IF NUDE IS ART, THEN
ART IS "ON THE BUM"
JUDGE LATSHAW STRICTLY TO
ENFORCE NEW LAW.
In Fining Photographer the $500
Limit, Court Calls Attention to
Most Drastic Enactment
Effective Monday.
If the nude is art, then, in the immortal words of Alderman Miles Bulger, art will be "on the bum" in Kansas City on and after Monday, August 16. Mark the date on the calendar.
Judge Ralph S. Latshaw administered this latest jolt to the "nude" in art yesterday afternoon in the criminal court. Incidentally, he said in no uncertain words that the nude is not art.
Photographers and art schools, who make a practice of reproducing likeness of the human form as it appears without the constraint of clothing will have to get out the fig leaves or something that will be even less translucent than the Adam ready to wear clothes.
The ruling on art in general and nude art in particular came in the case of Leon Vickers, a photographer who had a studio in the Sterling building. He advertised for girls to pose at 50 cents an hour. Then he informed some of the applicants that they would have to pose in the nude altogether and made advances toward two girls.
Vickers was tried in the municipal court, where a fine of $100 was imposed.
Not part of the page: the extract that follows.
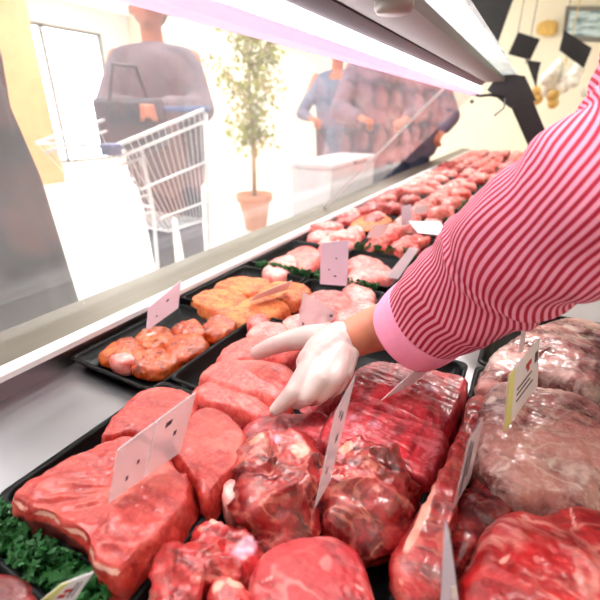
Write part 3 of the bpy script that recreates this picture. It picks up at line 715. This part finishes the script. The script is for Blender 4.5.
# ------------------------------------------------------------------ people
def hand_chains(w, fwd, side, up, s=1.):
    """five bent fingers of unequal length on a palm"""
    w, fwd, side, up = map(Vector, (w, fwd, side, up)); out = []
    k = [(.034, .075), (.012, .082), (-.011, .077), (-.032, .060)]
    out.append([(w, .026 * s), (w + fwd * .045 * s, .026 * s)])
    for off, ln in k:
        m = w + (fwd * .085 + side * off) * s
        out.append([(w + side * off * .6 * s, .018 * s), (m, .0125 * s), (m + (fwd * .55 - up * .5) * ln * .6 * s, .010 * s), (m + (fwd * .5 - up * 1.15) * ln * .75 * s, .009 * s)])
    out.append([(w + side * .025 * s + fwd * .02 * s, .015 * s), (w + (side * .062 + fwd * .055) * s, .012 * s), (w + (side * .06 + fwd * .095 - up * .02) * s, .009 * s)])
    return out
def person(label, x, y, face, coat, hl, hr, H=1.76, stout=1., lean=0., hem=.55, group=None, flare=0., hairm='hair', legm='jeans'):
    """face = heading; hl/hr = wrist positions in the body's own frame (right, forward, up) for height 1.76"""
    k = H / 1.76; e = empty('person', (x, y, 0), label, 'person', group)
    f = Vector((math.cos(face), math.sin(face), 0)); r = Vector((f.y, -f.x, 0)); B = Vector((x, y, 0))
    def W(a, b, c): return B + (r * a + f * (b + lean * max(0, c - .9)) + Vector((0, 0, c))) * k
    s = stout
    body = [[(W(0, 0, .96), .12), (W(0, .0, 1.15), .12), (W(0, 0, 1.36), .12), (W(0, 0, 1.47), .058), (W(0, .015, 1.56), .054), (W(0, .02, 1.62), .085), (W(0, .012, 1.68), .095)],
            [(W(0, .06, 1.575), .045), (W(0, .075, 1.62), .05)], [(W(0, .10, 1.625), .014), (W(0, .118, 1.605), .013)],
            [(W(.088, .01, 1.63), .018), (W(.094, .0, 1.61), .014)], [(W(-.088, .01, 1.63), .018), (W(-.094, .0, 1.61), .014)],
            [(W(0, .095, 1.568), .017), (W(.012, .092, 1.566), .013)]]
    coatc = [[(W(0, 0, hem + .08), .15 * s + flare), (W(0, 0, .92), .155 * s + flare * .4), (W(0, .01, 1.1), .15 * s), (W(0, 0, 1.32), .15 * s), (W(0, 0, 1.43), .075)],
             [(W(.09 * s, 0, hem + .08), .12 * s + flare), (W(.08 * s, 0, .95), .125 * s), (W(.11, 0, 1.3), .115), (W(.15, 0, 1.375), .072)],
             [(W(-.09 * s, 0, hem + .08), .12 * s + flare), (W(-.08 * s, 0, .95), .125 * s), (W(-.11, 0, 1.3), .115), (W(-.15, 0, 1.375), .072)]]
    for sd, hand in ((1, hr), (-1, hl)):
        sh = W(.20 * sd, 0, 1.40); wr = W(*hand)
        d = wr - sh; L = min(d.length, .53 * k); mid = (sh + wr) / 2; drop = math.sqrt(max(.0, (.275 * k) ** 2 - (L / 2) ** 2))
        el = mid + (Vector((0, 0, -.75)) + r * .65 * sd).normalized() * drop
        body += [[(sh, .05), (el, .04), (wr, .028)]]
        fw = (wr - el).normalized(); upv = Vector((0, 0, 1)); si = -fw.cross(upv).normalized() * sd
        if abs(fw.z) > .9: si = -f.cross(upv).normalized() * sd; 
        body += hand_chains(wr, fw, si, si.cross(fw) * (-1 if si.cross(fw).z < 0 else 1), k)
        coatc += [[(W(.08 * sd, 0, 1.40), .075), (W(.17 * sd, 0, 1.375), .072 * s), (el, .064 * s), (wr - fw * .03, .05 * s)]]
        body += [[(W(.09 * sd, 0, .92), .085), (W(.095 * sd, .015, .5), .058), (W(.1 * sd, -.01, .1), .042), (W(.1 * sd, .0, .05), .04)]]
    link('body', blob_mesh(body, .0085, 5), M['skin'], e)
    link('coat', blob_mesh(coatc, .014, 8), M[coat], e)
    legs = [[(W(.09 * sd, 0, .95), .115), (W(.095 * sd, .015, .5), .08), (W(.1 * sd, -.01, .12), .066)] for sd in (1, -1)]
    link('trousers', blob_mesh(legs, .014, 5), M[legm], e)
    for sd in (1, -1):
        link('shoe', blob_mesh([[(W(.1 * sd, -.03, .052), .05), (W(.105 * sd, .08, .042), .04), (W(.11 * sd, .15, .036), .034)]], .009, 4), M['shoe'], e)
        bm = bmesh.new(); bmesh.ops.create_icosphere(bm, subdivisions=2, radius=.012 * k, matrix=Matrix.Translation(W(.033 * sd, .098, 1.64))); link('eye', fin(bm), M['eye'], e)
    link('hair', blob_mesh([[(W(0, -.02, 1.63), .095), (W(0, -.012, 1.70), .10)], [(W(.03, .03, 1.735), .06), (W(-.03, .03, 1.735), .06)]], .010, 5), M[hairm], e)
    return e, W
# customer with a trolley, hands together over a purse
pc = PD(160, 100, 2.35)
A = math.atan2(-pc.y, -pc.x) - .15
e1, W1 = person('customer in a brown grey jacket with both hands together behind the trolley', pc.x, pc.y, A, 'coatgrey', (-.05, .30, 1.15), (.07, .30, 1.15), H=1.74, stout=1.12, hem=.72)
bm = bmesh.new(); c = PD(133, 124, 2.1)
add_box(bm, (-.17, -.05, -.12), (.17, .05, .12), .03, Matrix.Translation(c) @ Matrix.Rotation(A + math.pi / 2, 4, 'Z'))
bag = empty('handbag', (c.x, c.y, c.z - .12), 'dark blue grey bag hanging in front of the customer with the trolley', 'bag')
link('bag_body', fin(bm), M['leather'], bag)
tube('strap', [c + Vector((0, -.12, .1)), c + Vector((0, -.07, .26)), c + Vector((0, .07, .26)), c + Vector((0, .12, .1))], .009, M['leather'], bag, 8)
# dark coat at the left edge, right by the glass
pd = PD(-54, 170, 1.30)
person('customer in a long dark coat at the left edge beside the glass', pd.x, pd.y, R(5), 'coatdark', (-.1, -.2, .95), (.1, -.2, .95), H=1.66, stout=1.36, hem=.30, flare=.025)
# shoppers beyond the freezer
def at_px(px, x): p = PX(px, 115, x); return p.x, p.y
x, y = at_px(336, -1.85); person('shopper in a blue grey coat behind the white chest freezer, by the plant', x, y, R(-70), 'coatblue', (-.26, .08, .9), (.22, .22, 1.05), H=1.80, hem=.5, stout=.9)
x, y = at_px(374, -1.22); person('shopper in a mauve brown jacket, left of the two behind the glass seam', x, y, R(-60), 'coatmauve', (-.2, .24, 1.05), (.16, .26, 1.06), H=1.80, hem=.74, stout=1.2)
x, y = at_px(414, -1.08); person('shopper in a lilac grey jacket beside the glass seam, rightmost shopper', x, y, R(-75), 'coatrose', (-.26, .1, .95), (.24, .2, 1.0), H=1.80, hem=.74, stout=1.2)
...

He appealed to the criminal court, where the fine was raised to $500.
"Photographers all over the city make a practice of posing nude subjects," said the attorney for Vickers.
TO STOP "LIFE CLASSES."
"If they do," said Judge Latshaw, "they will soon be on the inside of the jail bars, looking out."
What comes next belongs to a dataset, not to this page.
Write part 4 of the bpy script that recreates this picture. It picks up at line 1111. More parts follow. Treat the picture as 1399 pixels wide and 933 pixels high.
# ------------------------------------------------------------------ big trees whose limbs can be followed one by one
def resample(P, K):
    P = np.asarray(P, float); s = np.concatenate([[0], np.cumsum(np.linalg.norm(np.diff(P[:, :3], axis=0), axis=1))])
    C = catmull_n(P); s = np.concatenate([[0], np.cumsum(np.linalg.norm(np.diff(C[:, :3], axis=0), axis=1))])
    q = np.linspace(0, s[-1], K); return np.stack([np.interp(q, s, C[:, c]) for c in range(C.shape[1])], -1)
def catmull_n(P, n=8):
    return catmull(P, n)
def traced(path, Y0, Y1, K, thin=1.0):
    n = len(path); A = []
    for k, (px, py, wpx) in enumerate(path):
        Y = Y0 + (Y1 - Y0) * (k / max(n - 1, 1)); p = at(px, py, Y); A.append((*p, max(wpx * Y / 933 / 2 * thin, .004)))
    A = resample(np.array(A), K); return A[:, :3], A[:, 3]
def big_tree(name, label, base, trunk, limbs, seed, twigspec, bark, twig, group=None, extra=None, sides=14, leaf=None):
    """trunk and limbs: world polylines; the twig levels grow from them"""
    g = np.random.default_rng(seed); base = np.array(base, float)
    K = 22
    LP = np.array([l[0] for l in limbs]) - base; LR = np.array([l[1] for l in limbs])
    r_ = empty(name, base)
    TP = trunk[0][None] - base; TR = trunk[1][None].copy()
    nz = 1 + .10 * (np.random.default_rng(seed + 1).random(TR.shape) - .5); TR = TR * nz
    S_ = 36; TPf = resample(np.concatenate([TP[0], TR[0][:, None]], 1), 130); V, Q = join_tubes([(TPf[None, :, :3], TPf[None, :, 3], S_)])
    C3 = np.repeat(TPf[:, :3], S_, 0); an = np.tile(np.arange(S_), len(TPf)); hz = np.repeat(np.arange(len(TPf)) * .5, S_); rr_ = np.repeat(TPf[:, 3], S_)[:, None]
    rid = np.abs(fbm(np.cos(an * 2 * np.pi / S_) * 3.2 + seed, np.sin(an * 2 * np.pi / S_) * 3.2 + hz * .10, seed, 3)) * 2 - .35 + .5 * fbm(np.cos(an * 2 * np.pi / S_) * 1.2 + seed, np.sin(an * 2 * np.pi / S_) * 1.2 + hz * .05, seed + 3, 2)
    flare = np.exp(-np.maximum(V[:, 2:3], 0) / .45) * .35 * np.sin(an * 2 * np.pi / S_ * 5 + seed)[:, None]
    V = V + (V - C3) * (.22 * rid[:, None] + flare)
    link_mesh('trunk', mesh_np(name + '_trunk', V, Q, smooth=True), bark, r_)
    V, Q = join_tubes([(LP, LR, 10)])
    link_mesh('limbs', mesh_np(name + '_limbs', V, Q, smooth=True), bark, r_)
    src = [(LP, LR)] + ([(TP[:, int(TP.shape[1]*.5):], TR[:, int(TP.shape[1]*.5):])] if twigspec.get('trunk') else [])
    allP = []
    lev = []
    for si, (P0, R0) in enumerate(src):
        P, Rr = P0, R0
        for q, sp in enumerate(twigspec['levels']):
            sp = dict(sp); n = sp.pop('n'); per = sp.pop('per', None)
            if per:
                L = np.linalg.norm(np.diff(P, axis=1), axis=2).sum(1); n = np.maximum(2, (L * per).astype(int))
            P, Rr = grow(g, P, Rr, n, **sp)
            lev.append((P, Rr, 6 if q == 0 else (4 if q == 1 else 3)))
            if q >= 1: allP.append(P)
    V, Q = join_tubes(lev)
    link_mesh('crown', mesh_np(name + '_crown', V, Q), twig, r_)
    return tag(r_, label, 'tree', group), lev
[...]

"But they pose nude subjects and make sketches from the nude at the Fine Arts institute," suggested Daniel Howell, assistant city attorney, who conducted the prosecution.
"They will not do so after Monday," remarked the court, decisively. "The legislature has enacted a law, effective Monday, which covers just such cases. I am sorry, Vickers, that I cannot send you to the penitentiary. There ought to be a law under which I could do so."
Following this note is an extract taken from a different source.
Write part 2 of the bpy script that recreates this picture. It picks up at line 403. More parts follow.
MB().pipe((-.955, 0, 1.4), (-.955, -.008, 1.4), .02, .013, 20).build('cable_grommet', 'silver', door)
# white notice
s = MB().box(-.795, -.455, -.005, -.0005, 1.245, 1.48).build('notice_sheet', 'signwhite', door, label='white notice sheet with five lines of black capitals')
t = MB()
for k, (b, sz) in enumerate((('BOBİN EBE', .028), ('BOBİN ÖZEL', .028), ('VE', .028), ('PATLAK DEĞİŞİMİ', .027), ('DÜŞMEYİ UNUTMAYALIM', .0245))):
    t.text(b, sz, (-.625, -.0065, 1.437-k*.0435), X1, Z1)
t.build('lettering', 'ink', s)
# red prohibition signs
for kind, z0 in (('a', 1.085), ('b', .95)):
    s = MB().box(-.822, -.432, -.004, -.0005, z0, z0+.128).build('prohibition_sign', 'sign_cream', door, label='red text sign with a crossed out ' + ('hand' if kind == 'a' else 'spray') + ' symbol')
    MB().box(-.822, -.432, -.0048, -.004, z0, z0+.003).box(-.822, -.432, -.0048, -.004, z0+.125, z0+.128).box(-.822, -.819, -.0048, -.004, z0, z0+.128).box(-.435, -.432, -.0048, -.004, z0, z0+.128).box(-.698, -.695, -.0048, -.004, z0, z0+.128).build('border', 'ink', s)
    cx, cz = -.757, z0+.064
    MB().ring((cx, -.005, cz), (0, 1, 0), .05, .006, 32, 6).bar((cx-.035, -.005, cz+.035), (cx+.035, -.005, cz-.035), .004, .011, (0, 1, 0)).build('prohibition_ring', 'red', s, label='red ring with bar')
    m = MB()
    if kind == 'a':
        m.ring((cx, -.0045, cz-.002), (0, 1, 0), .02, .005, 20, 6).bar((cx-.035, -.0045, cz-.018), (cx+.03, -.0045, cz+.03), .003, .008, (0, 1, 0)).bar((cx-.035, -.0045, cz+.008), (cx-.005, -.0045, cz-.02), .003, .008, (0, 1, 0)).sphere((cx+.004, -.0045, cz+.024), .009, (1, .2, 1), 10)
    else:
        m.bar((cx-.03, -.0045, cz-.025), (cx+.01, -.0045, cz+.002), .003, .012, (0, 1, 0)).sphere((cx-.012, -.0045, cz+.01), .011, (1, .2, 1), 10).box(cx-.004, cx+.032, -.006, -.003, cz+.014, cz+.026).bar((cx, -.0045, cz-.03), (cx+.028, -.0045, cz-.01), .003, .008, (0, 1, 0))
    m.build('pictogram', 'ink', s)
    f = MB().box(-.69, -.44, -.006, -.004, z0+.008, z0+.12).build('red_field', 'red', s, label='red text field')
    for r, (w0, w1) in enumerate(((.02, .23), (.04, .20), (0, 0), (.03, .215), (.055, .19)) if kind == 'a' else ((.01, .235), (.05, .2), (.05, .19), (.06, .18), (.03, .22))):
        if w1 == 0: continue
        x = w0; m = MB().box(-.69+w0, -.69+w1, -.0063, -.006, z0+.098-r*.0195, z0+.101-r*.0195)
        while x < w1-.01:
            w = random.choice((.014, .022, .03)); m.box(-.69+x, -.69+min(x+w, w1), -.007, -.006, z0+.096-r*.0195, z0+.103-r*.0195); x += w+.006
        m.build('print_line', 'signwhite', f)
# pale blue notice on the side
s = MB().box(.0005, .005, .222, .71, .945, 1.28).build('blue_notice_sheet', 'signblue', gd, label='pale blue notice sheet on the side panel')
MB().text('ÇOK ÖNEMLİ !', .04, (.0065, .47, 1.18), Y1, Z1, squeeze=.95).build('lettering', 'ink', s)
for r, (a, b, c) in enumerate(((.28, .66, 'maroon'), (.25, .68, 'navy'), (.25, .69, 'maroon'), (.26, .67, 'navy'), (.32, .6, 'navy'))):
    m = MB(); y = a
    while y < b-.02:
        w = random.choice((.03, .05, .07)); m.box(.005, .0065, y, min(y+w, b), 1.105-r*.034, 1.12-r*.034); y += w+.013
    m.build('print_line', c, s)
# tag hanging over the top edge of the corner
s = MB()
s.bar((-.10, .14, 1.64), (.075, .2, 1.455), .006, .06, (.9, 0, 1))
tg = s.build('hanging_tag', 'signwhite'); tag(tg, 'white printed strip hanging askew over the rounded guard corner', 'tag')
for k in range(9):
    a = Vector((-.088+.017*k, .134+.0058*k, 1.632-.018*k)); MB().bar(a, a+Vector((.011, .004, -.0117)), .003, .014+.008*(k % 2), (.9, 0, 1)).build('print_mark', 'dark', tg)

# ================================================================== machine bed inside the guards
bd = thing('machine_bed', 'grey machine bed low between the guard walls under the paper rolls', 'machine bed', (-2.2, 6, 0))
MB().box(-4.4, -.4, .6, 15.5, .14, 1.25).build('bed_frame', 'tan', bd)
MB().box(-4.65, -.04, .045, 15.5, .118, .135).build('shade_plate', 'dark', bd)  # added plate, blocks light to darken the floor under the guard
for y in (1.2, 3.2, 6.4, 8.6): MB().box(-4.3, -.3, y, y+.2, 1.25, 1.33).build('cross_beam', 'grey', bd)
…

However, the fine of $500 imposed on Vickers is equivalent to the maximum imprisonment fixed in the new statute. The photographer will have to go to the workhouse for a year. The new law makes the maximum imprisonment one year and the maximum fine $1,000 and provides that both may be imposed.
A further section of the new law forbids the circulation of any obscene pictures or literature. If rigidly enforced, it will have a considerable bearing on the trade in suggestive postcards, which has grown to abnormal proportions in the past few years.